Leave out the pictures, and write out exactly the lines from the beginning of the material to the line holding "maker_letters(lambda p, q, h: (.716", that line included, and nothing else.

——————————

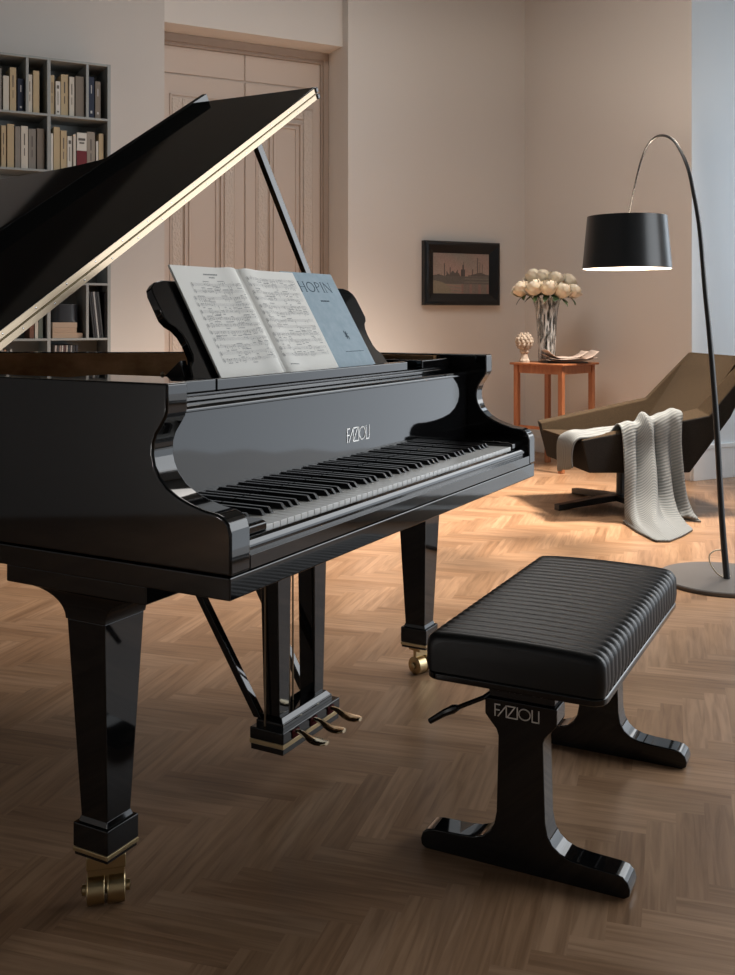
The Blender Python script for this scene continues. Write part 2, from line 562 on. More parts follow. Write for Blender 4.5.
# --- lettering from strokes
def stroke(b, pts, w, T, h=.0012, closed=False):
    n = len(pts)
    P = [Vector(p) for p in pts]
    segs = n if closed else n - 1
    for i in range(segs):
        a, c = P[i], P[(i + 1) % n]
        d = (c - a)
        if d.length < 1e-7: continue
        d.normalize()
        nn = Vector((-d.y, d.x)) * w / 2
        e = d * w * .35
        q = [a - e - nn, c + e - nn, c + e + nn, a - e + nn]
        vs = [T(p.x, p.y, 0) for p in q] + [T(p.x, p.y, h) for p in q]
        b.add(vs, [(0, 1, 2, 3), (4, 5, 6, 7), (0, 1, 5, 4), (1, 2, 6, 5), (2, 3, 7, 6), (3, 0, 4, 7)])
def maker_letters(T, parent, H=1., w=.09, sx=1.):
    """six thin letters, unit height, width about 3.4"""
    k = lambda p: (p[0] * H * sx, p[1] * H)
    O = [(2.09 + .40 * cos(2 * PI * i / 28), .5 + .47 * sin(2 * PI * i / 28)) for i in range(28)]
    L_ = [[[(0, 0), (0, 1), (.34, 1)], [(0, .52), (.30, .52)]],
          [[(.22, 0), (.80, 1), (.80, 0)]],
          [[(.90, 1), (1.42, 1), (.86, 0), (1.50, 0)]],
          [[(1.58, 0), (1.58, 1)]],
          [O],
          [[(2.62, 1), (2.62, 0), (3.08, 0), (3.08, 1)]]]
    for i, strokes in enumerate(L_):
        b = MB()
        for s_ in strokes:
            stroke(b, [k(p) for p in s_], w * H, T, closed=(s_ is O))
        b.build('letter', inlay, parent, smooth=False)
maker_letters(lambda p, q, h: (.716 + p, .1602 - h, .8015 + q), fb, .0315, .085, 1.1)

# --- keys
KW = .0233
X0K = .1395
def white_key(i):
    x = X0K + i * KW
    b = MB()
    b.box(x + .0005, x + KW - .0005, -.006, .1595, .7085, .730)
    b.build('white_key', ivory, piano, bevel=.0012, seg=2)
for i in range(52): white_key(i)
bk = []
for i in range(51):
    nm = 'ABCDEFG'[i % 7]
    if nm in 'ACDFG': bk.append(i)
for i in bk:
    x = X0K + (i + 1) * KW + {'A': .0, 'C': -.0015, 'D': .0015, 'F': -.002, 'G': 0.}['ABCDEFG'[i % 7]]
    lo = [(x - .0058, .043), (x + .0058, .043), (x + .0058, .1595), (x - .0058, .1595)]
    hi = [(x - .0045, .053), (x + .0045, .053), (x + .0045, .1595), (x - .0045, .1595)]
    b = MB().loft([[(p[0], p[1], .7305) for p in lo], [(p[0], p[1], .7415) for p in hi]])
    b.build('black_key', ebony, piano, bevel=.0012, seg=2)
kb_prof = [(-.0095, .7225), (-.0095, .737), (.004, .7415), (.156, .7415), (.156, .7225)]
for x0, x1 in ((.0565, .1385), (W_ - .1225, W_ - .0455)):
    MB().prism(kb_prof, x0, x1).build('key_block', lacquer, piano, bevel=.003)
ks = [(-.032, .6735), (-.032, .6965), (-.0315, .6972), (-.0215, .6972), (-.0215, .705), (-.0235, .7065), (-.0225, .712), (-.0195, .7175), (-.014, .7208), (-.0105, .7212), (-.0105, .6735)]
MB().prism(ks, .0568, W_ - .0458).build('key_slip', lacquer, piano, bevel=.0008, seg=2)
MB().box(.0568, W_ - .0458, -.0105, .2, .6735, .707).build('key_frame', satin_black, piano)

# --- music desk in its own leaning plane
ty, tz = .11 / .21954, .19 / .21954
def D(x, t, w=0.):                      # w towards the player
    return (x, .300 + t * ty - w * tz, .963 + t * tz + w * ty)
half = [(.312, -.012), (.313, .004), (.322, .034), (.340, .048), (.347, .062), (.348, .092), (.344, .112), (.334, .128), (.318, .138), (.309, .152), (.3085, .212), (.314, .228), (.330, .240), (.356, .246)]
desk_prof = [(x + .013, t) for x, t in half] + [(1.508 - x, t) for x, t in reversed(half)]
MB().prism(desk_prof, -.020, 0, T=lambda p, q, h: D(p, q, h)).build('music_desk', lacquer, piano, bevel=.003, ang=35)
b = MB()
for x in (.335, 1.150):
    MB().prism([(.325, .952), (.41, .952), (.345, 1.005)], x, x + .02).build('desk_bracket', satin_black, piano, bevel=.002)
b = MB().sphere((.345, .40, .974), .005).tube([(.345, .40, .957), (.345, .40, .972)], .003)
b.build('bracket_knob', brass, piano)

# --- lid
LC, LS = cos(R(31)), sin(R(31))
def Ld(u, v, w):
    return (u * LC - w * LS, v, .988 + u * LS + w * LC)
VF = .577
UL = 1.483
lid_poly = [(0.0, VF), (UL, VF), (UL, .68)] + [(min(UL, x + .005), y + .005) for x, y in catmull([(1.47, .74), (1.36, .84), (1.16, 1.01), (1.05, 1.18), (.985, 1.48), (.90, 1.80), (.72, 2.03), (.48, 2.12), (.26, 2.12), (.08, 2.02), (0, 1.88)], 4)]
MB().prism(lid_poly, 0, .0175, T=lambda p, q, h: Ld(p, q, h)).build('lid', lacquer, piano, bevel=.002, ang=50)
fl = MB().prism([(0, VF), (UL, VF), (UL - .004, .99), (0, .99)], .0190, .0365, T=lambda p, q, h: Ld(p, q, h)).build('lid_flap', lacquer, piano, bevel=.002)
MB().prism([(0, .972), (UL - .004, .972), (UL - .004, .990), (0, .990)], .0362, .060, T=lambda p, q, h: Ld(p, q, h)).build('flap_lip', lacquer, fl, bevel=.0008)
for nm, w0, w1, ph in (('hinge_leaf', .0018, .0158, 0), ('hinge_leaf', .0206, .0346, .05)):
    hl = MB().prism([(.004, VF - .0016), (UL - .012, VF - .0016), (UL - .012, VF + .001), (.004, VF + .001)], w0, w1, T=lambda p, q, h: Ld(p, q, h)).build(nm, brass, piano, smooth=False)
    b_ = []
    for i in range(14):
        u = .05 + ph + i * .1
        if u > UL - .03: continue
        c = Ld(u, VF - .0012, (w0 + w1) / 2)
        MB().sphere(c, .0024, 8, 6, (1, .6, 1)).build('screw', steel, hl)
b = MB().tube([Ld(.004, VF - .0012, .0182), Ld(UL - .012, VF - .0012, .0182)], .0021, 8)
b.build('hinge_knuckle', old_brass, piano)
b = MB()
b.box(UL - .010, UL + .004, VF - .006, VF + .02, .0005, .0165, T=Ld).box(UL - .010, UL + .004, VF - .006, VF + .02, .0200, .0360, T=Ld)
b.build('hinge_end_cap', satin_black, piano, bevel=.003)
# prop stick
pt = Vector(Ld(1.13, .592, -.001)); pb = Vector((1.425, .60, .975))
d = (pt - pb).normalized()
s_ = Vector((0, 1, 0)); c_ = d.cross(s_).normalized(); s_ = c_.cross(d)
def bar(p, q, hw, hh):
    rr = []
    for o_ in (p, q):
        rr.append([o_ + c_ * x + s_ * y for x, y in ((-hw, -hh), (hw, -hh), (hw, hh), (-hw, hh))])
    return MB().loft(rr)
bar(pb, pt, .0125, .0085).build('lid_prop', lacquer, piano, bevel=.002)
MB().tube([pb + Vector((0, -.02, 0)), pb + Vector((0, .02, 0))], .008).build('prop_pivot', brass, piano)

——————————

**Correct output:**
The Blender Python script for this scene continues. Write part 2, from line 562 on. More parts follow. Write for Blender 4.5.
# --- lettering from strokes
def stroke(b, pts, w, T, h=.0012, closed=False):
    n = len(pts)
    P = [Vector(p) for p in pts]
    segs = n if closed else n - 1
    for i in range(segs):
        a, c = P[i], P[(i + 1) % n]
        d = (c - a)
        if d.length < 1e-7: continue
        d.normalize()
        nn = Vector((-d.y, d.x)) * w / 2
        e = d * w * .35
        q = [a - e - nn, c + e - nn, c + e + nn, a - e + nn]
        vs = [T(p.x, p.y, 0) for p in q] + [T(p.x, p.y, h) for p in q]
        b.add(vs, [(0, 1, 2, 3), (4, 5, 6, 7), (0, 1, 5, 4), (1, 2, 6, 5), (2, 3, 7, 6), (3, 0, 4, 7)])
def maker_letters(T, parent, H=1., w=.09, sx=1.):
    """six thin letters, unit height, width about 3.4"""
    k = lambda p: (p[0] * H * sx, p[1] * H)
    O = [(2.09 + .40 * cos(2 * PI * i / 28), .5 + .47 * sin(2 * PI * i / 28)) for i in range(28)]
    L_ = [[[(0, 0), (0, 1), (.34, 1)], [(0, .52), (.30, .52)]],
          [[(.22, 0), (.80, 1), (.80, 0)]],
          [[(.90, 1), (1.42, 1), (.86, 0), (1.50, 0)]],
          [[(1.58, 0), (1.58, 1)]],
          [O],
          [[(2.62, 1), (2.62, 0), (3.08, 0), (3.08, 1)]]]
    for i, strokes in enumerate(L_):
        b = MB()
        for s_ in strokes:
            stroke(b, [k(p) for p in s_], w * H, T, closed=(s_ is O))
        b.build('letter', inlay, parent, smooth=False)
maker_letters(lambda p, q, h: (.716 + p, .1602 - h, .8015 + q), fb, .0315, .085, 1.1)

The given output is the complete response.